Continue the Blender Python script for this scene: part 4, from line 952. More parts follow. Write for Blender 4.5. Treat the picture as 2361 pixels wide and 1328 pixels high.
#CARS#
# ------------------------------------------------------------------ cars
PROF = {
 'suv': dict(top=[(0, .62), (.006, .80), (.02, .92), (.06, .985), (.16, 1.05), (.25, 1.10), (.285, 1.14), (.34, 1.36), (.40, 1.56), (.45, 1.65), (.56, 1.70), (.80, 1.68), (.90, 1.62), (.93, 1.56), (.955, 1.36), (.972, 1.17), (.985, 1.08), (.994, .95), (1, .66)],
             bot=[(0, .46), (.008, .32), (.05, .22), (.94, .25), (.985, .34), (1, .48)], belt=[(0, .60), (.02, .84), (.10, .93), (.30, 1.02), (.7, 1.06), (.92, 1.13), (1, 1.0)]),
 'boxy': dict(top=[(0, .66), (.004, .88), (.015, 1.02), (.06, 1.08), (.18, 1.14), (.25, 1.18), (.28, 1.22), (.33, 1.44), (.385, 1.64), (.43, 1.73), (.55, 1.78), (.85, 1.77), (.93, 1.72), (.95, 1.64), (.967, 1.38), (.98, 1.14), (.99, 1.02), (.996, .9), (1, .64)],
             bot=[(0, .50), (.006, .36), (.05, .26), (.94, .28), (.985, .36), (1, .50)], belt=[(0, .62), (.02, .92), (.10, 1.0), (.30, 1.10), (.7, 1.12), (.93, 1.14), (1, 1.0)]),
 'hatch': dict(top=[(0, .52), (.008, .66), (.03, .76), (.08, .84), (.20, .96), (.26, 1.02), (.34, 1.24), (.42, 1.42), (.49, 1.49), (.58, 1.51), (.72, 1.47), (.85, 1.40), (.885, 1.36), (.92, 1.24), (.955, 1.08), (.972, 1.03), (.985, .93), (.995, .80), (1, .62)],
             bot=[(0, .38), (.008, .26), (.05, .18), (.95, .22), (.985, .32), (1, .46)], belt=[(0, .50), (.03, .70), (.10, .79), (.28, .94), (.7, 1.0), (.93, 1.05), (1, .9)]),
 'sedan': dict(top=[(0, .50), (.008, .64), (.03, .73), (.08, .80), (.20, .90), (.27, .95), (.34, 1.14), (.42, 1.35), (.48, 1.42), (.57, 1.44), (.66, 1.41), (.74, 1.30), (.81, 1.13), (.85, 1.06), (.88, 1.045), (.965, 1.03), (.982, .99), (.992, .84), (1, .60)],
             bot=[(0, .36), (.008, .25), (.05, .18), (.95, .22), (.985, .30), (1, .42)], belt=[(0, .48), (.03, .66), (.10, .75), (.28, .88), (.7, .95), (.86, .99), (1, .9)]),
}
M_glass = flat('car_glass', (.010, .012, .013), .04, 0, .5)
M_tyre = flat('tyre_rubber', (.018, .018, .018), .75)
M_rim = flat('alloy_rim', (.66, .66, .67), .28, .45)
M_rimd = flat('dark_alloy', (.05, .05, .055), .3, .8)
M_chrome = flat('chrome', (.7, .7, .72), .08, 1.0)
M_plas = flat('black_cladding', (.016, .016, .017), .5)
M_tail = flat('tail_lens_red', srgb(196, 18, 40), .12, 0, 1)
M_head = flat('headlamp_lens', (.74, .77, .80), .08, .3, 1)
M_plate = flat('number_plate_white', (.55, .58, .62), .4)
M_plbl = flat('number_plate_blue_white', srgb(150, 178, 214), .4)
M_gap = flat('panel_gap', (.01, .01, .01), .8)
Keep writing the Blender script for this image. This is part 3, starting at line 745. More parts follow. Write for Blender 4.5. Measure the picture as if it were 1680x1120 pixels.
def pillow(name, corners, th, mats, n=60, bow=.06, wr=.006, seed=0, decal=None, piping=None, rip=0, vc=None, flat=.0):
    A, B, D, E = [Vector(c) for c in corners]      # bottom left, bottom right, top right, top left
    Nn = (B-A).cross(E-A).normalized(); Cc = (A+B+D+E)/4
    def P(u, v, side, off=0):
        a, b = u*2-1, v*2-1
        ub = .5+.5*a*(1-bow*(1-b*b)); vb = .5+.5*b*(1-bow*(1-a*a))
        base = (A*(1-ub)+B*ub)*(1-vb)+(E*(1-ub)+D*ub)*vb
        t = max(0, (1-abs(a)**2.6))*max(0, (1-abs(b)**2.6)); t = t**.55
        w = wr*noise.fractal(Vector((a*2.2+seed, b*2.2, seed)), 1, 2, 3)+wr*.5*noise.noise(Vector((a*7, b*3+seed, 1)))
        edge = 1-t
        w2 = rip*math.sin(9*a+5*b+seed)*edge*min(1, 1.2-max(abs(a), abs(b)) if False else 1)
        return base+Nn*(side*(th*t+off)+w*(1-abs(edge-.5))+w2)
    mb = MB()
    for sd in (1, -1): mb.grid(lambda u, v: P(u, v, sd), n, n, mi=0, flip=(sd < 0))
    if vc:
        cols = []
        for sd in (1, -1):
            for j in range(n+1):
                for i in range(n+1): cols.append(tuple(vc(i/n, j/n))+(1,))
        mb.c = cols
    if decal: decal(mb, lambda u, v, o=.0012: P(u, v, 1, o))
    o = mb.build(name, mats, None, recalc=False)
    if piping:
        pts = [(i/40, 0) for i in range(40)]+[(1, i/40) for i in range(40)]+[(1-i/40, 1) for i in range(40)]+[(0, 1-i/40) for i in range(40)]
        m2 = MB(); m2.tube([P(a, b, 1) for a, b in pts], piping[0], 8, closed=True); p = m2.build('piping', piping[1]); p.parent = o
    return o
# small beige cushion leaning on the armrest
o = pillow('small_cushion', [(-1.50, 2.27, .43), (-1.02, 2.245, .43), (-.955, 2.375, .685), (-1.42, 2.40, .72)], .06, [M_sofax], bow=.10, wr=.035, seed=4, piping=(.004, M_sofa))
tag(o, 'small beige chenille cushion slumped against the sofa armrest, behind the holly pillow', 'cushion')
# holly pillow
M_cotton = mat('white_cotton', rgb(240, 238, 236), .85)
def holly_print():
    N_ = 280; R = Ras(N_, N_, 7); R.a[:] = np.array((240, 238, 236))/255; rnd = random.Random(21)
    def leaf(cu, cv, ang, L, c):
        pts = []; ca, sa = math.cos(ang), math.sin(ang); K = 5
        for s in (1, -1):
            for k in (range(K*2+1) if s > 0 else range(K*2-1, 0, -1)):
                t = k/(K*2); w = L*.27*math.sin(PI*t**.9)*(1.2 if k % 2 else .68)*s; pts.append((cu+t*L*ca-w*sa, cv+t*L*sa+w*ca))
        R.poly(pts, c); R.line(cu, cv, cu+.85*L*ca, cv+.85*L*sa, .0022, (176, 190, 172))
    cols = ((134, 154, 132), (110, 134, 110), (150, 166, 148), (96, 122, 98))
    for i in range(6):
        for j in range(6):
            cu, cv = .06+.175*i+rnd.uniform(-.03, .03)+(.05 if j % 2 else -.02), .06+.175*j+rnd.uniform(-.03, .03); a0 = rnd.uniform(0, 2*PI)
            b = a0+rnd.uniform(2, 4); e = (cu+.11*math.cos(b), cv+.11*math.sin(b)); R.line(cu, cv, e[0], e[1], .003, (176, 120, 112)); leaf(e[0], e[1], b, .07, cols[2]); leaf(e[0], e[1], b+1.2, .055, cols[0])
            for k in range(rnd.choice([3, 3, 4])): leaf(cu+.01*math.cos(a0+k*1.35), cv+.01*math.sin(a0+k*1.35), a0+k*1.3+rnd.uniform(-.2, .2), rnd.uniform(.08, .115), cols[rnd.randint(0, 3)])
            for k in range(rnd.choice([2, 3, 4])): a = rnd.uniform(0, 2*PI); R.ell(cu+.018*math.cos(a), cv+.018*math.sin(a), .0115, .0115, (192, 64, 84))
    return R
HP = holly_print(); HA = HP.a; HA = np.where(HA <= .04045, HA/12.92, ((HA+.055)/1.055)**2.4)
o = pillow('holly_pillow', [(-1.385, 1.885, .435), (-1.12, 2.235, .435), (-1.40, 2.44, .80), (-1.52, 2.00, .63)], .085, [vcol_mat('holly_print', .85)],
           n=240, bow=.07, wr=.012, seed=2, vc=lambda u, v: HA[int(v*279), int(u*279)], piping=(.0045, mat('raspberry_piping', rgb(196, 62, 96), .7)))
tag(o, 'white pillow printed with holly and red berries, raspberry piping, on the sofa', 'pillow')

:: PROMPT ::
Only lines that contain the word "Write" are wanted; copy each of them.

:: SOLUTION TO THE EXERCISE ::
Continue the Blender Python script for this scene: part 4, from line 952. More parts follow. Write for Blender 4.5. Treat the picture as 2361 pixels wide and 1328 pixels high.
Keep writing the Blender script for this image. This is part 3, starting at line 745. More parts follow. Write for Blender 4.5. Measure the picture as if it were 1680x1120 pixels.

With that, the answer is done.